"Murder on the Orient Express" DVD Movie Review

5/05/2010 Posted by Admin

DVD Movie Review

"Murder on the Orient Express"

By our guest blogger, Matt Jussim

Many people consider the 1970s to be one of the most classic decades for film. It's also true that the '70s were a golden age for director Sidney Lumet. He directed 12 films in the '70s, and in a stretch from 1973-76, he helmed the films “Serpico”, “Murder on the Orient Express," “Dog Day Afternoon” and “Network.”

All four of those films are classics, each well written, acted and directed. The reason I bring this up is because many filmmakers are lucky to create one film that is considered “great,” and here in only a span of four years, Lumet crafted four brilliant pieces of filmmaking. While all are fantastic, “Murder on the Orient Express” may be the best of the group.

The film is based on the Agatha Christie novel of the same name, which was published in 1934. Christie is among the best selling authors of all time, and “Murder on the Orient Express” is one of her finest novels.

Both the book and the film follow the exploits of Belgian detective Hercule Poirot, who is played by Albert Finney, as he investigates a murder that takes place on the titular “Orient Express.”

In this one, Belgian detective Poirot (Finney) finds himself surrounded by 13 murder suspects after a vulgar American millionaire (Richard Widmark) gets stabbed to death in his train compartment. Could the assailant be the victim's nervous assistant, played nimbly by Anthony Perkins? Is it the quick-tempered military man, Sean Connery? The meek missionary, Ingrid Bergman? Or did the butler, played by John Gielgud, really do it? I won’t give it away, but let’s just say everyone is connected.

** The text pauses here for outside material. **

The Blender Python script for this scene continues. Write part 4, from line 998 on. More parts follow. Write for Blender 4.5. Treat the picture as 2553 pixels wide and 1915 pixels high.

Although the murder is the central focus of the story, the film's success rests on Finney's performance, which he handles gracefully. Finney is nearly unrecognizable as Mr. Poriot. His mustache is perfectly groomed, and his accent is impeccable. Finney was nominated for an Oscar for his performance, and deservedly so.

Finney’s performance was a ‘Hercule-an’ effort in itself. For example, the final scene, in which Poirot shares his solution of the case, required more shots and camera angles than could be captured in a single take on the cramped set, so the cast had to shoot the scene multiple times. You can imagine how difficult that must have been on Finney, whose monologue was eight pages long. The scene is beautifully directed, but Finney is just unbelievable in it.

All told, the film was nominated for six Academy Awards, with Ingrid Bergman winning the Oscar for Best Supporting Actress. Virtually all of Ingrid Bergman's winning performance is contained in a single scene in which Poirot interrogates her character. The scene was captured in a single continuous take, nearly five minutes long.

Adapting a book is never easy. Adapting a book that is considered to be one of the best of its genre is even harder. Lumet shows his brilliance as a director on this film and he makes things look easy.

I’m amazed that the film wasn't nominated for Best Actor or Best Director, but the Academy doesn’t always get things quite right anyway (“Shakespeare in Love” over “Saving Private Ryan”? I’m still not over that one).

Either way, “Murder on the Orient Express” is easily one of the best mystery films of all time, but I’ll also go as far as to say it’s one of the best films of all time. It's a definitive classic.